Jean-Paul Sartre (um 1950)

Jean-Paul Sartre (um 1950) (Photo credit: Wikipedia)

Philosophy 111 – Introduction to Philosophy (Fall 2002)

Human Nature.  Sartre.  “There Is No Human Nature”

[Students and professors, please read.]

I enjoyed reading Jean-Paul Sartre’s explanation of existentialism as it relates to human nature, because it really made me consider all the implications of how I formerly thought about this–implications I didn’t think to consider before.

Sartre believes that, since we each have different experiences and act on our own, we each have a nature unique to ourselves which we do not necessarily share with any one else, a nature which we can change at any moment just by acting differently.  Unlike a tool whose nature is crafted by its inventor–Sartre believes we are the inventors of our natures, because we, unlike a tool, possess reason and a will.

Because we invent our own natures, and so can not claim “The reason is in my universally human nature that I did this thing, I have no control over it,” there is no such event as being carried away unwillfully by passion–we have no other excuse but that we chose to be carried away.  We also can not disclaim responsibility by saying “An angel of the Lord commanded me to do this,” or “The devil made me do it,” because ultimately, the choice is ours to go do it–for the same reason we can not say “The bible tells me so,” as if that releases us from a reasoned answer (not that a rule in the bible is by definition unreasonable).  And when we invent our natures, we are essentially saying, “This is the nature I think is good for all mankind.”  We are responsible for our own actions, as if we are to be the example human.

Basically Sartre discusses all of that to rebut that atheism releases people from responsibility for their actions–on the contrary, Sartre lays out how it gives them no excuse to fall back on and places the responsibility squarely on their shoulders.  This reminds me of the “you reap what you sow” concept of Christianity.

Although we can invent our own natures, Sartre counsels that we should not think too much about things beyond our control (a concept agreed with by so many religions).  That does not mean we should give up and do nothing–because we can still involve ourselves.  Sartre holds the same view of quietism and inaction as that found in the Gita, saying “There is no reality except in action,” somewhat similar to when Christians say, “Faith without works is dead.”

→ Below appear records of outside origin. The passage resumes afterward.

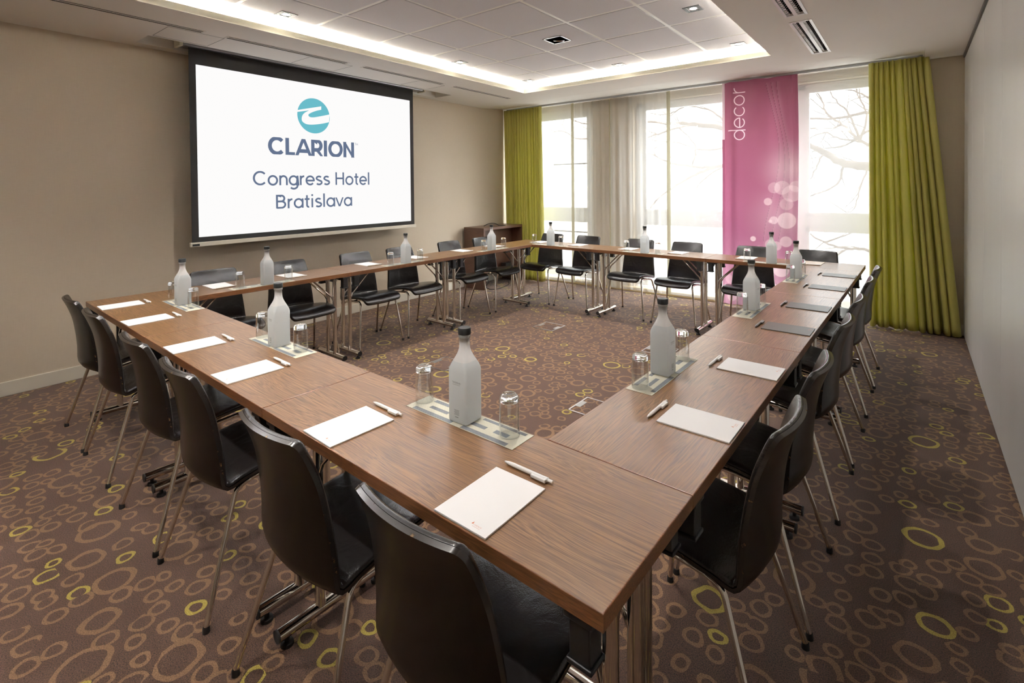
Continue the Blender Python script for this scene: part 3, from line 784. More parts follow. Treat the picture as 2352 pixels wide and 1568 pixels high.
# ------------------------------------------------------------------ cabinet in the corner
cx0, cy0 = -4.187, 4.475     # room frame: front plane, left end
org = RM(cx0 - 0.2, cy0 + 0.5, 0); cab = empty('bar_cabinet', org)
tag(cab, 'open fronted brown wooden bar cabinet in the far left corner', 'cabinet')
def cput(m, name, mats, **k):
    m.v = [tuple(a - b for a, b in zip(RM(*v), org)) for v in m.v]; return m.build(name, mats, cab, **k)
xb = -4.56; y1 = cy0 + 0.895; hh = 0.862; fr = -4.187
m = MB(); m.box(xb, fr, cy0, cy0 + 0.036, 0, hh - 0.036); cput(m, 'side_panel', M['cabwood'], bevel=0.002)
m = MB(); m.box(xb, fr, y1 - 0.036, y1, 0, hh - 0.036); cput(m, 'side_panel', M['cabwood'], bevel=0.002)
m = MB(); m.box(xb, fr, cy0, y1, hh - 0.036, hh); cput(m, 'top', M['cabwood'], bevel=0.002)
m = MB(); m.box(fr - 0.20, fr - 0.18, cy0 + 0.036, y1 - 0.036, 0.22, hh - 0.036); cput(m, 'back_panel', M['cabwood'])
m = MB(); m.box(xb, fr - 0.02, cy0 + 0.036, y1 - 0.036, 0.22, 0.245); cput(m, 'shelf', M['cabwood'])
# socket box, cables
o = empty('power_box', RM(fr - 0.10, y1 - 0.25, 0.245)); tag(o, 'small black power box inside the wooden cabinet', 'power box')
m = MB(); m.box(-0.05, 0.05, -0.09, 0.09, 0, 0.06); m.build('body', M['black'], o, bevel=0.006)
m = MB(); m.tube([(0, 0.09, 0.03), (0.02, 0.12, 0.02), (0.06, 0.12, 0.006)], 0.004, 8); m.build('cord', M['rubber'], o)
def wire(name, pts, r, label, cat):
    P = crom([tuple(RM(*p)) for p in pts], 8); c0 = P[0]
    m = MB(); m.tube([tuple(a - b for a, b in zip(p, c0)) for p in P], r, 8); o = m.build(name, M['rubber']); o.location = c0; return tag(o, label, cat)
wire('cable_loop', [(-4.38, 4.70, hh + 0.006), (-4.35, 4.73, hh + 0.03), (-4.32, 4.80, hh + 0.045), (-4.30, 4.88, hh + 0.032), (-4.29, 4.93, hh + 0.006), (-4.27, 5.0, hh + 0.006), (-4.25, 5.04, hh + 0.006)], 0.005, 'black cable loop lying on top of the wooden cabinet', 'cable')
wire('floor_cable', [(-4.30, 4.62, 0.18), (-4.22, 4.60, 0.10), (-4.24, 4.57, 0.03), (-4.15, 4.56, 0.007), (-4.08, 4.66, 0.007), (-4.12, 4.85, 0.007), (-4.18, 5.02, 0.007), (-4.30, 5.15, 0.007)], 0.005, 'black cable trailing on the carpet under the wooden cabinet', 'cable')

# ------------------------------------------------------------------ floor boxes
def floor_box(x, y, label, rz=0.01):
    o = empty('floor_box', (x, y, 0), rz); tag(o, label, 'floor box', 'square floor sockets in the carpet')
    m = MB(); s = 0.122; t = 0.009
    for q in ((-s, -s + t, -s, s), (s - t, s, -s, s), (-s, s, -s, -s + t), (-s, s, s - t, s)): m.box(q[0], q[1], q[2], q[3], 0.0, 0.004)
    m.build('frame', M['steel'], o, bevel=0.001)
    m = MB(); m.box(-s + t, s - t, -s + t, s - t, 0.0005, 0.0025); m.build('carpet_lid', M['carpet'], o)
    for k in (-1, 1):
        m = MB(); m.box(k * 0.095 - 0.018, k * 0.095 + 0.018, -0.045, 0.045, 0.003, 0.0048); m.build('cable_flap', M['alu'], o, bevel=0.001)
floor_box(-2.585, 3.455, 'square metal framed floor box in the middle of the carpet, nearest the windows')
floor_box(-2.62, 2.055, 'square dark framed floor box left of the nearest bottle neck')
floor_box(-1.255, 2.09, 'square silver framed floor box beside the inner edge of right tables')
floor_box(-1.39, 3.44, 'square floor box half hidden behind the right hand bottle')

# ------------------------------------------------------------------ tables
TL, TW, TH, TT = 1.2212, 0.4007, 0.740, 0.032
def make_table():
    t = empty('folding_table')
    hx, hy = TL / 2 - 0.0012, TW / 2 - 0.0008
    m = MB(); e = 0.003
    V = []
    for z, i in ((TH - TT, 0.001), (TH - TT + 0.001, 0), (TH - 0.0016, 0), (TH - 0.0005, 0.0005), (TH, 0.0018), (TH, 0.0030)):
        V += [(-hx + i, -hy + i, z), (hx - i, -hy + i, z), (hx - i, hy - i, z), (-hx + i, hy - i, z)]
    m.add(V, [(3, 2, 1, 0)] + [(4 * j + k, 4 * j + (k + 1) % 4, 4 * j + 4 + (k + 1) % 4, 4 * j + 4 + k) for j in range(5) for k in range(4)], 1)
    m.f.append((20, 21, 22, 23)); m.mi.append(0); m.sm.append(False)
    m.build('tabletop', [M['veneer'], M['band']], t)
    for sx in (-1, 1):
        xe = sx * (TL / 2 - 0.07)
        m = MB(); m.tube([(xe, -0.195, 0.045), (xe, 0.195, 0.045)], 0.0195, 18); fb = m.build('foot_bar', M['chrome'], t)
        for sy in (-1, 1):
            m = MB(); m.tube([(xe, sy * 0.193, 0.045), (xe, sy * 0.199, 0.045)], 0.0198, 18); m.build('end_cap', M['rubber'], fb)
        for sy in (-1, 1):
            m = MB(); m.lathe([(0.0, 0.0), (0.02, 0.0), (0.019, 0.010), (0.008, 0.013), (0.008, 0.028)], 16, (xe, sy * 0.165)); m.build('levelling_foot', M['rubber'], fb)
        for sy in (-1, 1):
            yc = sy * 0.052
            m = MB(); m.tube([(xe, yc, 0.055), (xe, yc, 0.075), (xe, yc, 0.70)], [0.019, 0.0165, 0.0165], 16); m.build('leg', M['chrome'], t)
            m = MB(); m.tube([(xe - sx * 0.012, yc, 0.50), (xe - sx * 0.03, yc, 0.535), (xe - sx * 0.19, yc, 0.69), (xe - sx * 0.215, yc, 0.70)], 0.0065, 10); m.build('brace', M['chrome'], t)
        m = MB(); m.tube([(xe, -0.135, 0.690), (xe, 0.135, 0.690)], 0.0125, 12); m.build('cross_tube', M['black'], t)
        m = MB(); m.box(xe - sx * 0.225 - 0.02, xe - sx * 0.225 + 0.02, -0.06, 0.06, 0.694, TH - TT); m.build('hinge_block', M['black'], t, bevel=0.003)
        for sy in (-1, 1):
            m = MB(); xc = sx * (TL / 2 - 0.052); yc = sy * (TW / 2 - 0.028)
            m.box(xc - 0.021, xc + 0.021, yc - 0.02, yc + 0.02, TH - TT - 0.085, TH - TT)
            m.box(xc - 0.026, xc + 0.026, yc - 0.024, yc + 0.024, TH - TT - 0.092, TH - TT - 0.083)
            m.box(xc - 0.03, xc + 0.028, yc - 0.025, yc + 0.025, TH - TT - 0.014, TH - TT)
            m.build('corner_clip', M['black'], t, bevel=0.003)
    return t
tp = make_table(); first = True
def place(proto, used, loc, rz, label, cat, group):
    o = proto if not used[0] else copy_tree(proto); used[0] = True
    o.location = loc; o.rotation_euler = (0, 0, rz); tag(o, label, cat, group); return o
L3 = 3 * TL
ROWS = {  # name: (map from along-row s and across-row d to world, rotation of things facing in, rotation of the table)
    'A': ('front row', 0.0), 'B': ('right row', PI / 2), 'C': ('window row', PI), 'D': ('row below the screen', -PI / 2)}
def table_label(row, i):
    o3 = ['nearest', 'middle', 'farthest']
    return {'A': 'brown wood veneer folding table in the front row, %s' % ['at the near corner of the photo', 'in the middle of the row', 'at the far left end'][i],
            'B': 'brown wood veneer folding table in the right hand row, %s' % ['touching the near corner table', 'in the middle of the row', 'closest to the windows'][i],
            'C': 'brown veneer folding table in the window row, %s' % ['before the pink banner', 'in the middle', 'before the left green curtain'][i],
            'D': 'brown veneer folding table in the row below the screen, %s' % ['nearest the viewer', 'in the middle', 'beside the wooden cabinet'][i]}[row]
used = [False]
for i in range(3):
    place(tp, used, (-TL * (i + .5), TW / 2, 0), 0, table_label('A', i), 'table', 'folding tables in the square')
for i in range(3):
    place(tp, used, (-TW / 2, TW + TL * (i + .5), 0), PI / 2, table_label('B', i), 'table', 'folding tables in the square')
for i in range(3):
    place(tp, used, (-TL * (i + .5), TW * 1.5 + L3, 0), PI, table_label('C', i), 'table', 'folding tables in the square')
for i in range(3):
    place(tp, used, (-L3 + TW / 2, TW + TL * (i + .5), 0), -PI / 2, table_label('D', i), 'table', 'folding tables in the square')

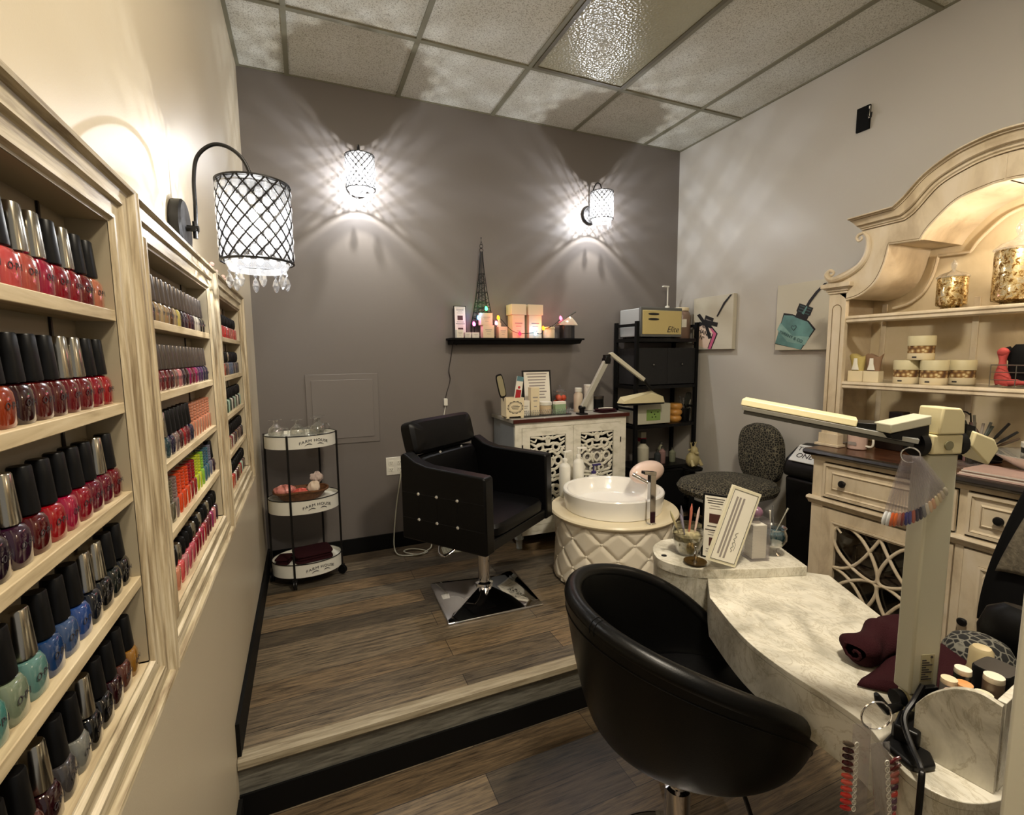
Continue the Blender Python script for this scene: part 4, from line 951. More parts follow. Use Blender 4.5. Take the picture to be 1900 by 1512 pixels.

To conclude our discussion of human nature, Sartre is saying there is no such thing as an objective, unchanging morality, that we invent through reason what is right or wrong, and can change it the same way–just like our natures.  Initially I have a hard time with this, because we have physical limitations that we cannot change, which we could say contribute to a universal human nature, and those same physical limitations in this universe we could say contribute to a universal morality (which does not excuse us from our being ultimately responsible for our actions)–but I can imagine what he is saying makes sense when I consider the possibility that things can change, and if the physical laws of the universe changed to do away with pain and death, then the moral laws the universe effects would change, too–how many of our current laws surround the issues of pain and death?  I think it just all boils down to Sartre saying we have no excuses whether we have religion or not, whether we think there is a universal human morality or not–we are responsible for our actions, period.  The only responsibility existentialist-atheists release themselves from, according to Sartre, is the responsibility to a higher power they don’t believe exists.

“There Is No Human Nature.”  The Philosophical Quest: A Cross-Cultural Reader, Second           Edition. Ed. Presbey, Gail M., et. al. McGraw-Hill, Inc., 2000.  234-241.